Sunday, November 1, 2009

A Short Introduction

My name is Becca and I have a ton of notebooks. I’ve been keeping them fairly regularly for about nine years now. Sometimes I write a lot, but there have been times where I haven’t written very much at all. For the most part, these notebooks of mine work as a space where I can write down first drafts of fiction. I was pretty true to that for the first few years and then pieces of my life started slipping into them. I still use them mostly for fiction, but even in that I think I see a lot of my life in my stories. Whatever I’m struggling with or dealing with in my life is reflected back to me in the fiction that I was writing at the time. There are, of course, fragments of my actual life slipping through. Sometimes I will write down notes to myself so I don’t forget appointments or meetings or important class assignments. Sometimes I write down things that I need to get for other people. Sometimes I write down things I need to get for myself.

The first few notebooks mostly consist of me trying to figure out who I am going to be as a writer. I took a lot of things very, very seriously when I was eighteen years old. What eighteen year old doesn’t do that?

Later I struggle through stories I am working on, sometimes writing and rewriting the beginnings of stories over and over again until I finally give up on them.
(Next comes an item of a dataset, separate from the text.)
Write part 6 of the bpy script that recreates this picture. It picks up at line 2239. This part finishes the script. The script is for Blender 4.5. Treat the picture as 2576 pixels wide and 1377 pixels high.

After that I learned that first drafts are called first drafts for a reason and I started just plowing through the stories. If the beginning isn’t exactly what I imagined it to be I have learned to think that I can fix it later in editing. Usually, my stories turn out the way that they were supposed to be anyway and the beginnings that I thought were so horrible only need a little bit of tweaking in the end.

I have been looking through these notebooks a lot lately. This is mostly because they are currently sitting in a box on my bedroom floor and I can’t avoid them. I want to figure out a way to reflect on them without taking up new notebook space rehashing moments that I already lived through or wrote. That is what this blog is for.

I have no intention of using this blog to write down every single thing that is in my notebooks. I want to use this space to reflect back on the things that I have written and what they mean to me now, or what they meant to me then. None of it will probably mean a thing to you, but that’s okay. If you read it and you like it, then good. If you don’t, then it doesn’t really matter because the things that I wrote down were for me at the time and they will continue to be for me regardless of the opinions of others.

I might not post on here every single day because if I did that I don’t think that I would have time to write anything new, but I’ll try to post with some kind of regularity. Overall, my hope for this blog is that other people can enjoy and appreciate what I am trying to do with the things that I create.